Hemingway notes that many of Pardo Bazán’s most important novels are narrated wholly or partially in the first person, including Pascual López, Insolación, La quimera, La sirena negra, and Dulce dueño (71). On the feminine aspects of the narrator of Los Pazos de Ulloa, see Bieder («Between Gender and Genre»). Pardo Bazán also assumes a male narrative voice in several short stories. A pertinent example is Cuento primitivo (1893), where «the author’s point of view is disguised beneath a deprecating attitude towards her male narrator, seen as a primitive and befuddled storyteller» (Charnon-Deutsch 69).

 

2

See Ordóñez, whose article is a response to Bieder’s essay on Pardo Bazán’s use of the marriage ending in Memorias. Ordóñez shows that, though Pardo Bazán does make use of a conventional ending, her text includes significant revisions of a number of stereotypical realist plots. She also cites Pardo Bazán’s familiarity with the model of contemporary marriage suggested by John Stuart Mill.

 

3

Speaking of the eighteenth-century, Terry Castle writes, «Then, as now, dress spoke symbolically of the human being beneath its folds. It reinscribed a person’s sex, rank, age, occupation-all the distinctive features of the self. Modern semiotics has confirmed the force of the analogy: like language, clothing is after all a system of signs, and a means of symbolic communication. Like speech acts, different costumes carry conventional meanings; clothing opens itself everywhere to interpretation by others, in accordance with prevailing systems of sartorial inscriptions. Clothing inescapably serves a signifying function within culture; it is in fact an institution inseparable from culture» (55).

 

4

Noël Valis has studied the representation of decadence in the novels of Alas. On decadence and gender inversion, see also Nimetz (252-53).

 

5

On nineteenth-century Spanish domestic ideology and the roles deemed appropriate for women see Aldaraca. Andreu also examines the image of the mujer virtuosa as represented in popular literature (39-69).

 

6

Bravo-Villasante and McKendrick discuss women and cross-dressing in Spanish Golden Age theater.

 

7

Feldman has taken issue with Gilbert and Gubar’s tendency to attribute radically different motives to male and female modernists who deal with cross-dressing (15-17).
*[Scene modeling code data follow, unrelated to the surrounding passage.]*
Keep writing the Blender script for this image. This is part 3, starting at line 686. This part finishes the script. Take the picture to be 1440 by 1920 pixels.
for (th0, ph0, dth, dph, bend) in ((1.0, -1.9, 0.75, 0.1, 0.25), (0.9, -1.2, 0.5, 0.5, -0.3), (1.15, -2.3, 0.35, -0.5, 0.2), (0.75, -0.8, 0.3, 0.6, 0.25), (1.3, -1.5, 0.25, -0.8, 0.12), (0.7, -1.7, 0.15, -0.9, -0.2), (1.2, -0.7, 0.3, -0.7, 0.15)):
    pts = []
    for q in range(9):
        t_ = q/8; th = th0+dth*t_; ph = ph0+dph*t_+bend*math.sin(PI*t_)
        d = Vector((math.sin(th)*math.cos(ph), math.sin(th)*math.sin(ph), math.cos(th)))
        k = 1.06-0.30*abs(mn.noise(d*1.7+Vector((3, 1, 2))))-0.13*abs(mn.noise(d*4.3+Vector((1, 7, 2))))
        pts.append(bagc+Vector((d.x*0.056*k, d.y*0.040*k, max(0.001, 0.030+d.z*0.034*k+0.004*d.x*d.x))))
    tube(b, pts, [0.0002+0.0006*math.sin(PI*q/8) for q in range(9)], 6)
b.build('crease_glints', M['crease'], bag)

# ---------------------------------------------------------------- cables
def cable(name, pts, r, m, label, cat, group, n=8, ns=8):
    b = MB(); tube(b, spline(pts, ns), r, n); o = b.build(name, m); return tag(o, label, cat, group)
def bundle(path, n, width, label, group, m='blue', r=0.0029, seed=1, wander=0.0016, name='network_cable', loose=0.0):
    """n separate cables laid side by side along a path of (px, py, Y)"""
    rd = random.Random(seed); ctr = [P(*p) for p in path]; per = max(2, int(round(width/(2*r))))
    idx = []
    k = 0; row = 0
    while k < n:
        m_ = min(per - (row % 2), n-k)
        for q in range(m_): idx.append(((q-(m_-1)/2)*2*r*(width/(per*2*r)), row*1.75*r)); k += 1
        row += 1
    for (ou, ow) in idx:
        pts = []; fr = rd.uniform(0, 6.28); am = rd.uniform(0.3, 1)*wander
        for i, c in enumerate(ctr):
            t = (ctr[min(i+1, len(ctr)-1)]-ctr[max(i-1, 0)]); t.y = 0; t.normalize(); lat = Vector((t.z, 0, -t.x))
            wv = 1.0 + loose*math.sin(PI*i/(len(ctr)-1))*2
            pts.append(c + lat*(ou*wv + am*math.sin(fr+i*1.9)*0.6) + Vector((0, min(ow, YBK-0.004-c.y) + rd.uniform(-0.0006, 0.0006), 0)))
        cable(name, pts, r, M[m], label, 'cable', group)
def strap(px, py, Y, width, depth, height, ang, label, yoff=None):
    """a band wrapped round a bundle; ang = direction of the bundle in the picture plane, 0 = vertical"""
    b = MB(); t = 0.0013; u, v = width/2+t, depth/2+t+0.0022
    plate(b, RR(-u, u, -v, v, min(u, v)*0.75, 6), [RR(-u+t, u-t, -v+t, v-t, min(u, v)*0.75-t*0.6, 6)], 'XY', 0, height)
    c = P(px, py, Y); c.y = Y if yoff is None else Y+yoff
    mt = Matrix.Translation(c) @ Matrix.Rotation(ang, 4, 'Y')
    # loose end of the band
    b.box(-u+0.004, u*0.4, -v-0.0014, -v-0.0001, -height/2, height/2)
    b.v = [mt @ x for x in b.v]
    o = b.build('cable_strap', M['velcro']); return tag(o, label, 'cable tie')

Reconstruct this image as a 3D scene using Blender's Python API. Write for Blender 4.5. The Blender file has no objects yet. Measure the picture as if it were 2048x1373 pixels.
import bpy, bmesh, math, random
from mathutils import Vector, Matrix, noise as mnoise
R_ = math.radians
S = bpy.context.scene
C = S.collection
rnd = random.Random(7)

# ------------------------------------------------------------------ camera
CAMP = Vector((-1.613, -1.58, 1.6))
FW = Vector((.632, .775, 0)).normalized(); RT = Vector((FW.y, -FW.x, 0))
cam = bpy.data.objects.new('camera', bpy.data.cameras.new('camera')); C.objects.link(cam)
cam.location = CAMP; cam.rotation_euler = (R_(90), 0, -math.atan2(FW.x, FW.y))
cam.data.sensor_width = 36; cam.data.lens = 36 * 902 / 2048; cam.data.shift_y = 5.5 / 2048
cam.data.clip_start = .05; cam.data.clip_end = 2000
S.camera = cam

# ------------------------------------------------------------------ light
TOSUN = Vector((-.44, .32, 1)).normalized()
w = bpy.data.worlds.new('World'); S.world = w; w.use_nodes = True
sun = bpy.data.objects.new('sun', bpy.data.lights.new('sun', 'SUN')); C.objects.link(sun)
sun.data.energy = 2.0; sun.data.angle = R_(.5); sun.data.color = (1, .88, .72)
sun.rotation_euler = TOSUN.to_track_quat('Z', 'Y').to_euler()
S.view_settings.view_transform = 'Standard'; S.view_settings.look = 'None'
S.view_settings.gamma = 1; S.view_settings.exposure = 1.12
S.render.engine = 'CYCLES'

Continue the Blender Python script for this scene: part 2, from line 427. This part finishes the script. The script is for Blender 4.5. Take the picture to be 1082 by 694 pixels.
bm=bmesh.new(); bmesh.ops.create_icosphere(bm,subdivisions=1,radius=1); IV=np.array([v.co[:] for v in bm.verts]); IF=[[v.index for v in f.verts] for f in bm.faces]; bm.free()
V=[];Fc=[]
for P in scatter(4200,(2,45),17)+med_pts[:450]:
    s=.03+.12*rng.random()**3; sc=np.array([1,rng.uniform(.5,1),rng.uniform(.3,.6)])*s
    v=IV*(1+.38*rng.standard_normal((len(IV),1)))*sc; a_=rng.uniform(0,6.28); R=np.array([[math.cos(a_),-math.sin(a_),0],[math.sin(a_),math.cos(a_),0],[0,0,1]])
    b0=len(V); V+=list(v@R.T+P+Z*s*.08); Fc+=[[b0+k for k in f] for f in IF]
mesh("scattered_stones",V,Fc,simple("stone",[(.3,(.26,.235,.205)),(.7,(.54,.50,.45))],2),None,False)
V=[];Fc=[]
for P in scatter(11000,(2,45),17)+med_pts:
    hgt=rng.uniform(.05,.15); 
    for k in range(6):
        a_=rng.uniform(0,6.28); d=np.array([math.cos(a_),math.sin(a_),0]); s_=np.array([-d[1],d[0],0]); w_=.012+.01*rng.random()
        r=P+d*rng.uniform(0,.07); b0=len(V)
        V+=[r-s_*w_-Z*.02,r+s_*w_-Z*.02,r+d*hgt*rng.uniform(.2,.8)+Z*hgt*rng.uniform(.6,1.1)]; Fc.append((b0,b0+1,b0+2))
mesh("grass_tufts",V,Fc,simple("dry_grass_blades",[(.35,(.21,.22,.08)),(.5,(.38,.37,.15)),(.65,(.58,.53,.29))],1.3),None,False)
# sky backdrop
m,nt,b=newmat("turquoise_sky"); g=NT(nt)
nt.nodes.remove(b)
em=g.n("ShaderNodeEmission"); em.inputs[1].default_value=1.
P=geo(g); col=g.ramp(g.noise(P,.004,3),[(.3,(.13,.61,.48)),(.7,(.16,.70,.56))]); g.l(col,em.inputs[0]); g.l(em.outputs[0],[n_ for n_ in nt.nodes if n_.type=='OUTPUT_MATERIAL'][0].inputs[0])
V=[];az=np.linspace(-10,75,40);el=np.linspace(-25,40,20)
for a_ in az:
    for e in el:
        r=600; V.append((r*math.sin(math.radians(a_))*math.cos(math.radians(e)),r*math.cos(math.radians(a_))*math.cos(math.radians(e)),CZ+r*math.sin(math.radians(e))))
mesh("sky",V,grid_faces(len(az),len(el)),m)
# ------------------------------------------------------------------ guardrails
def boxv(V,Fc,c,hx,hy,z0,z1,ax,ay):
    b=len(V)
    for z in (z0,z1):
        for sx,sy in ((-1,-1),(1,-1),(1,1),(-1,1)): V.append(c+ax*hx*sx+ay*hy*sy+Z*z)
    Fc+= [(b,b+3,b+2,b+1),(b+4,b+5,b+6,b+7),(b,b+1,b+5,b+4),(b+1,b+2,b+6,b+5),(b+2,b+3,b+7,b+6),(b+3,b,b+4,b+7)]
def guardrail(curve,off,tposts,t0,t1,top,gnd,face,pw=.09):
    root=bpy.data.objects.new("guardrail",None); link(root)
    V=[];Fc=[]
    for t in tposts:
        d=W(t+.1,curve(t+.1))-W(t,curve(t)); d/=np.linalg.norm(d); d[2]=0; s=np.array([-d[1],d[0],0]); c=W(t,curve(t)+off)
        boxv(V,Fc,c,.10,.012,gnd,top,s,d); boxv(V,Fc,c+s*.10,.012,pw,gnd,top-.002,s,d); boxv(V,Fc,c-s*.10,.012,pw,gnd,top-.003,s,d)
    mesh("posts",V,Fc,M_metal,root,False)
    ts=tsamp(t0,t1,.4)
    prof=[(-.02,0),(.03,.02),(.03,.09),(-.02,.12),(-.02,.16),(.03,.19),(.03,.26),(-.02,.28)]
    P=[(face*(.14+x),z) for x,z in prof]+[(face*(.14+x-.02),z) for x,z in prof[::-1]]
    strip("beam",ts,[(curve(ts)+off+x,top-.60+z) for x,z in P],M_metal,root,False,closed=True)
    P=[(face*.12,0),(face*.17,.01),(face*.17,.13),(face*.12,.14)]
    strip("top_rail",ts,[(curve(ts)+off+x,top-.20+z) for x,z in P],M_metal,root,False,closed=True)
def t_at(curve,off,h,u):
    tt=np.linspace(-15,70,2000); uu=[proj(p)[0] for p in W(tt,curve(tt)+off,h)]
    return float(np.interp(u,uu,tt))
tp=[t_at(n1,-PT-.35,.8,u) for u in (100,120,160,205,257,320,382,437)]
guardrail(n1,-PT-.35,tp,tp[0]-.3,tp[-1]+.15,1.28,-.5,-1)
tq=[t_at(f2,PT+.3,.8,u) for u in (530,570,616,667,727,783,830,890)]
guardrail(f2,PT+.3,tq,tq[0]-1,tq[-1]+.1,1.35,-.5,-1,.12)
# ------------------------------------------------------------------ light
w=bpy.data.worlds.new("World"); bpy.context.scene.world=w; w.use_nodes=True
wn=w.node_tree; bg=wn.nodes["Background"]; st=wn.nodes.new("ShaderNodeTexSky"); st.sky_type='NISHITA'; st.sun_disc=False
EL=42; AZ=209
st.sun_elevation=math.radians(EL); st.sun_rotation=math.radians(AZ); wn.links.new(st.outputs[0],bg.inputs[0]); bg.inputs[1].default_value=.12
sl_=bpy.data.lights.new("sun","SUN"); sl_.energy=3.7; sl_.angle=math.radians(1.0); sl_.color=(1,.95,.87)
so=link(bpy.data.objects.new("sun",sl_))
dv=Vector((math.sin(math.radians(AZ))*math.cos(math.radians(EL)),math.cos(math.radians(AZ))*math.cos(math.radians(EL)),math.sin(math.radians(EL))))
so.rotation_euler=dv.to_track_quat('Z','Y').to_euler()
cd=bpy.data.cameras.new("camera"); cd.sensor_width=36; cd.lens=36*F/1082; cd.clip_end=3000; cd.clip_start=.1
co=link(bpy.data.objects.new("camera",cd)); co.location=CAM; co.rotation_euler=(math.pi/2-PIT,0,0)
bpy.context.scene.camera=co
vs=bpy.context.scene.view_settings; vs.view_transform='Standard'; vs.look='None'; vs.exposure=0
Her view of the dandy as a figure who inevitably «challenges patriarchal thought» generally complements Marjorie Garber’s study of transvestism.

 

8

Dendle finds signs of hasty composition in this entire episodio (106-09), while Rubén Benítez finds Jenara far more convincing.

 

9

For a critique of the phallocentric bias of psychoanalytic definitions of transvestism, see Garber (41-51; 93-101).

 

10

There is a parallel between the characterization of Mauro and that of Feíta, who is contrasted to her sisters, each of whom represents a common literary stereotype: Argos is the mística falsa, Rosa is a vain Rosalía de Bringas type who loves clothes, Costanza is the sincerely religious sister who enters the convent.